Но Кингз-Колледж спасал его от жестокой действительности и в другом смысле. Там он мог посмеяться над любой неприятной ситуацией. Когда Виктор приехал к нему в мае 1936 года, по университету прошел слух, что некий выпускник Шерборна был замечен с «дамой» в своей комнате и был отчислен. С ухмылкой на лице Алан по этому поводу заметил, что о грехах подобного рода он точно не сожалеет. Алан не привык жаловаться и в любой неловкой ситуации показывал свое отменное чувство юмора, но в проблеме, с которой он столкнулся на пути приобретения известности, не было ничего смешного.
Внимание Алана давно привлекала новая проблема, находящаяся в самом сердце математики, но что более важно – проблема, которая нашла отклик и в его сердце. Решение этой проблемы не требовало знаний, приобретенных по учебной программе, и затрагивало только всеобщие знания о природе вещей. Но такая, на первый взгляд, крайне заурядная проблема привела его к идее, впечатлившей многих. В 1935 году Алан начал размышлять о машинах.
«Ведь, разумеется, человеческое тело представляет собой машину. Очень сложную машину с намного и намного более сложным устройством, чем любая другая, созданная человеком, но все-таки машина». Такое парадоксальное предположение однажды было высказано Бревстером в его книге «Чудеса природы». С одной стороны, тело является живым существом, точно не машиной. Но с другой стороны, если сместиться на более детальный уровень описания и рассмотреть его с точки зрения «маленьких живых кирпичиков», его по праву можно было назвать машиной.
Люди лишь говорили о неких «механических правилах» для математиков, о вращении ручки какой-то «сверхъестественной машины», но никто так и не принялся за моделирование такой машины. И именно это он и намеревался сделать. И хотя на самом деле его сложно было назвать «неискушенным непрофессионалом», он принялся решать проблему в своей особой безыскусной манере, непоколебимой перед необъятностью и сложностью математики. Свою работу он начал с чистого листа.
Разумеется, уже существовали машины, которые производили операции с символами. Такой машиной была пишущая машинка. Еще в детстве Алан мечтал изобрести пишущую машинку; у миссис Тьюринг имелась печатная машинка; и он в первую очередь задал себе вопрос: что имеется в виду, когда пишущую машинку называют «механическим» устройством?
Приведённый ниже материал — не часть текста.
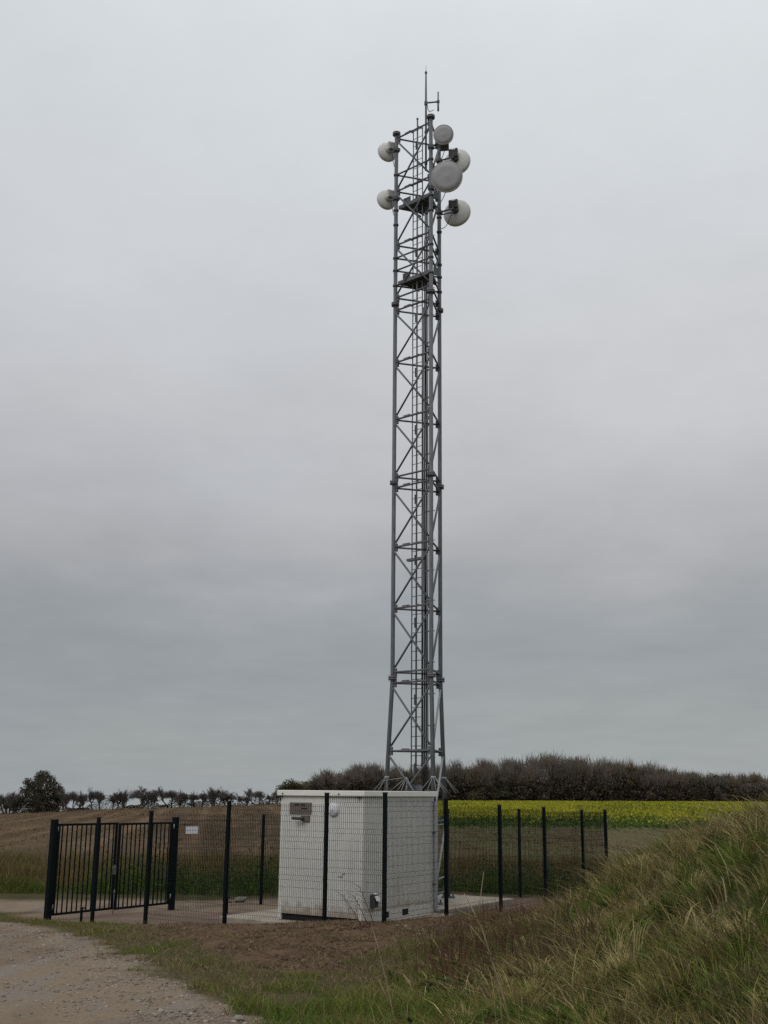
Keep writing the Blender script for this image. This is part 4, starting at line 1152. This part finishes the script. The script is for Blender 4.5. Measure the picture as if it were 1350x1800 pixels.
# the wood: reads as one mass
def woodland():
    px = np.array([-30, -24, -16.5, -14, -10, -6.5, -2.8, 2.3, 7.3, 13.6, 22.4, 35, 47.6, 60.1, 72.6, 81.3, 88, 100, 130])
    tz = np.array([2.0, 2.3, 3.6, 6.0, 6.8, 7.8, 8.7, 7.8, 7.7, 8.5, 9.0, 9.8, 9.2, 8.6, 7.0, 6.2, 5.6, 5.4, 5.0])
    P = []; S = []; C = []; TV = []; TC_ = []
    cols = np.array([(.082, .070, .048), (.070, .064, .052), (.096, .074, .050), (.068, .068, .042), (.084, .076, .068), (.098, .074, .044), (.058, .060, .040)])
    x = -17.
    trees = []
    while x < 128:
        for row in range(5):
            trees.append((x + rng.uniform(-1.5, 1.5), 251 + row * 4.5 + rng.uniform(-1.5, 1.5), row))
        x += 2.4
    for (tx, ty, row) in trees:
        gz = float(ground_z(np.array(tx), np.array(ty)))
        top = np.interp(tx * 255 / ty, px, tz) + np.clip(rng.normal(-.7, .9), -2.6, .6) + 2.6 * (float(fbm(np.array(tx), np.array(0.), 8., 611, 3)) - .5)
        h = max(top - gz, 2.); w = rng.uniform(1.5, 2.9)
        k = int(1500 if row < 2 else 1000)
        nc = int(rng.integers(9, 15))
        ct = rng.uniform(.12, .86, nc); ca = rng.uniform(0, 6.28, nc); cr2 = w * np.sin(np.pi * np.clip(ct * .75 + .2, 0, 1)) * np.sqrt(rng.random(nc)) * .8
        cc = np.stack([tx + np.cos(ca) * cr2, ty + np.sin(ca) * cr2, gz + ct * h], -1)
        which = rng.integers(0, nc, k); dv = rng.normal(size=(k, 3)); dv /= np.linalg.norm(dv, axis=1)[:, None]
        rad = (rng.uniform(.55, 1.05, nc) * w * .50)[which] * rng.random(k) ** .4
        p_ = cc[which] + dv * rad[:, None] * np.array([1, 1, .85])
        p_[:, 2] = np.clip(p_[:, 2], gz, gz + h)
        P.append(p_); S.append(rng.uniform(.13, .38, k) * (1 if row < 2 else 1.6)); c = cols[rng.integers(len(cols))] * np.array([1.03, 1., .96]) * rng.uniform(1.0, 1.75)
        C.append(c * (rng.uniform(.75, 1.3, nc)[which] * rng.uniform(.65, 1.35, k))[:, None])
        # bare twig tops and upright stems
        m_ = int(rng.integers(90, 230)); conif = rng.random() < .12
        bx = tx + rng.normal(0, w * .42, m_); by = ty + rng.normal(0, w * .4, m_); b0 = gz + h * rng.uniform(.55, .9, m_)
        ln = rng.uniform(.7, 2.3, m_) * h / 8; dx = rng.normal(0, .28, m_) * ln
        ht = np.minimum(b0 + ln, gz + h * rng.uniform(.97, 1.13, m_))
        wd = rng.uniform(.022, .05, m_)
        TV.append(np.stack([np.stack([bx - wd, by, b0], -1), np.stack([bx + wd, by, b0], -1), np.stack([bx + dx + wd * .4, by, ht], -1), np.stack([bx + dx - wd * .4, by, ht], -1)], 1))
        TC_.append((c * .5 + np.array([.075, .066, .060])) * rng.uniform(.7, 1.3, (m_, 1)))
        if False:   # trunks at the wood's edge
            for _ in range(3):
                q = tx + rng.uniform(-1.4, 1.4); wd_ = rng.uniform(.05, .10); hh = h * .7
                TV.append(np.array([[[q - wd_, ty - 1.6, gz - .3], [q + wd_, ty - 1.6, gz - .3], [q + wd_ * .5 + .1, ty - 1.5, gz + hh], [q - wd_ * .5 + .1, ty - 1.5, gz + hh]]]))
                TC_.append(np.array([[.06, .05, .045]]) * rng.uniform(.6, 1.3))
    q = 80000                                              # undergrowth and saplings between the trees
    ux = rng.uniform(-17, 128, q); uy = rng.uniform(249, 276, q)
    uz = ground_z(ux, uy) + rng.random(q) * (2.6 + 4.0 * fbm(ux, uy * .3, 3.2, 601)) * np.interp(ux, [-17, -8, 60, 100], [.5, 1, 1, .7])
    P.append(np.stack([ux, uy, uz], -1)); S.append(rng.uniform(.3, .75, q)); C.append(np.array([.072, .060, .046]) * rng.uniform(.6, 1.4, (q, 1)))
    P = np.concatenate(P); S = np.concatenate(S); C = np.concatenate(C)
    V = np.concatenate([leaf_quads(P, S, rng)] + TV); C = np.concatenate([C] + TC_)
    n = len(V)
    o = array_mesh('woodland', V.reshape(-1, 3), np.arange(n * 4).reshape(-1, 4), M['leaf'], np.repeat(C, 4, 0))
    tag(o, 'dark brown autumn wood along the horizon behind the yellow field', 'wood', kind='stuff')
woodland()

# ------------------------------------------------------------------ yellow crop
def crop():
    n = 300000
    Y = 103 + rng.random(n) ** 1.5 * 143; X = rng.uniform(-22, 125, n)
    keep = (X > -.09 * Y - 4) & (X < .42 * Y + 6) & (X > -.05 * Y) & (rng.random(n) < .04 + sstep(104, 115, Y + 9 * (fbm(X, Y, 5, 421) - .5))); X, Y = X[keep], Y[keep]; n = len(X)
    Z = ground_z(X, Y)
    fl = sstep(110, 138, Y + 14 * (fbm(X, Y, 9, 401) - .5))
    pat = fbm(X * 1., Y * .22, 6, 411)
    H = rng.uniform(.28, .52, n) * (.55 + .45 * sstep(108, 122, Y))
    isf = rng.random(n) < fl * (.35 + .62 * sstep(.36, .6, pat))
    g_ = np.array([.075, .115, .030]) * rng.uniform(.6, 1.3, (n, 1))
    y_ = np.array([.41, .38, .034]) * rng.uniform(.65, 1.2, (n, 1)) * np.array([1, 1, 1])
    yg = np.array([.235, .25, .038]) * rng.uniform(.7, 1.3, (n, 1))
    mixk = rng.random((n, 1)) < .4
    C = np.where(isf[:, None], np.where(mixk, yg, y_), g_)
    H = np.where(isf, H * 1.15, H * .9)
    a = rng.uniform(0, 6.28, n)
    o = blades('rapeseed_crop', X, Y, Z, H, rng.uniform(.11, .28, n), np.cos(a) * .25, np.sin(a) * .25, C, M['leaf'], .3, 2)
    tag(o, 'field of yellow flowering rapeseed with a green front edge before the wood', 'crop', kind='stuff')
crop()

def stubble():
    n = 260000
    Y = 52 + rng.random(n) ** 1.7 * 150; X = rng.uniform(-85, 50, n)
    keep = (X > -.40 * Y - 3) & (X < .34 * Y + 3) & ~((Y > 106) & (X > -.06 * Y)); X, Y = X[keep], Y[keep]; n = len(X)
    row = np.sin((X * .99 + Y * .14) * 2 * math.pi / 3.1 + 2 * fbm(X, Y, 14, 701)) * .5 + .5
    big = fbm(X, Y * .3, 9, 711)
    u_ = X * .99 + Y * .14 + 2.2 * np.sin(Y / 38.)
    row = row * np.where(np.abs((u_ / 13.) % 1 - .5) < .075, .05, 1.)          # wheelings left bare
    kp = rng.random(n) < (.08 + .85 * row) * (.3 + sstep(.35, .65, big)); X, Y, big = X[kp], Y[kp], big[kp]; n = len(X)
    C = np.array([.225, .155, .093]) * rng.uniform(.35, 1.15, (n, 1))
    gr_ = rng.random(n) < .03 + .28 * sstep(.55, .7, fbm(X, Y, 6, 721)) * (Y < 95)
    C[gr_] = np.array([.085, .095, .035]) * rng.uniform(.6, 1.3, (gr_.sum(), 1))
    a = rng.uniform(0, 6.28, n)
    o = blades('stubble_straw', X, Y, ground_z(X, Y), rng.uniform(.06, .2, n), rng.uniform(.03, .09, n) * np.interp(Y, [50, 150], [.6, 1.6]), np.cos(a) * .12, np.sin(a) * .12, C, M['grass'], .3, 2)
    tag(o, 'cut straw stubble and weeds over the brown field', 'stubble', kind='stuff')
stubble()

# ------------------------------------------------------------------ weeds and rough grass behind the compound
def weeds():
    n = 240000
    Y = 36.5 + rng.random(n) ** 1.3 * 27; X = rng.uniform(-24, 19, n)
    nb = fbm(X, Y, 2.2, 501); nb2 = fbm(X, Y, .8, 511)
    # front line of the weeds
    fr = np.interp(X, [-20, -9, -5, -3, 0, 6, 12, 17], [38.3, 38.0, 38.3, 38.6, 39.6, 37.2, 36, 36]) + 1.2 * (nb - .5)
    dens = sstep(0, .6, Y - fr) * sstep(63, 46, Y) * (.35 + .9 * sstep(.35, .6, nb2))
    g, so, co, _ = masks(X, Y)
    keep = rng.random(n) < dens * (1 - co) * (1 - g); X, Y, nb, nb2, fr = X[keep], Y[keep], nb[keep], nb2[keep], fr[keep]; n = len(X)
    Z = ground_z(X, Y)
    green = sstep(-10.5, -8.0, X + 2 * (nb - .5)) * sstep(5.2, 3.4, Y - fr + 3 * (nb2 - .5))
    low = sstep(1.2, .3, Y - fr)
    Hm = np.where(green > .5, .9 - .5 * low, .48 - .3 * low) * (.1 + 1.75 * nb2) * (.45 + 1.1 * nb)
    green = np.clip(green + .8 * sstep(-7.5, -9.5, X) * sstep(3.6, 1.8, Y - fr + 2.5 * (nb2 - .5)), 0, 1)
    w = np.stack([.0 * green, .05 * (1 - green), .62 * (1 - green), .28 + 0 * green, .35 * green + .25 * low, .75 * green + .1, .12 * (1 - green)], 1)
    k, C = pick(w)
    leaf = rng.random(n) < green * .5 * sstep(-11, -8, X)
    H = Hm * rng.uniform(.45, 1.25, n); C = C * np.where(green > .5, .75, .85)[:, None]
    a = rng.uniform(0, 6.28, n); L = H * rng.uniform(.1, .7, n)
    o = blades('rough_grass', X[~leaf], Y[~leaf], Z[~leaf], H[~leaf], rng.uniform(.012, .024, (~leaf).sum()), (np.cos(a) * L)[~leaf], (np.sin(a) * L)[~leaf], C[~leaf], M['grass'], .4, 2)
    tag(o, 'rough brown and olive grass at the field edge behind the compound', 'grass', kind='stuff')
    m_ = leaf.sum(); rep = 2
    Xl = np.repeat(X[leaf], rep) + rng.normal(0, .1, m_ * rep); Yl = np.repeat(Y[leaf], rep) + rng.normal(0, .1, m_ * rep)
    Zl = np.repeat(Z[leaf], rep) + np.repeat(Hm[leaf], rep) * rng.random(m_ * rep) ** 1.3 * 1.1
    V = leaf_quads(np.stack([Xl, Yl, Zl], -1), rng.uniform(.04, .11, m_ * rep), rng)
    c = np.array([.046, .070, .026]) * rng.uniform(.55, 1.5, (m_ * rep, 1)) * rng.uniform(.9, 1.1, (m_ * rep, 3))
    o = array_mesh('nettle_bed', V.reshape(-1, 3), np.arange(len(V) * 4).reshape(-1, 4), M['leaf'], np.repeat(c, 4, 0))
    tag(o, 'dense bed of dark green nettles and weeds just behind the compound fence', 'weeds', kind='stuff')
weeds()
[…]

Это означало лишь то, что ее ответ на каждое конкретное действие оператора, был строго определенным. Можно было заранее с предельной точностью сказать, как машина будет вести себя в случае любого непредвиденного обстоятельства. Но даже о скромном устройстве пишущей машинки можно было сказать больше. Ответ механизма должен зависеть от его текущего состояния или того, что сам Алан назвал текущей конфигурацией машины. Так, например, пишущая машинка обладает конфигурацией «нижнего регистра» и конфигурацией «верхнего регистра». Эту идею Алану удалось облечь в более общую и абстрактную форму. Его интересовали такие машины, которые в любой момент времени могли находиться в одной из конечного числа возможных «конфигураций». Таким образом, как и в случае с клавиатурой пишущей машинки, при условии существования конечного числа операций, производимых машиной, появлялась возможность дать полную оценку ее образу действий, которая не может быть изменена.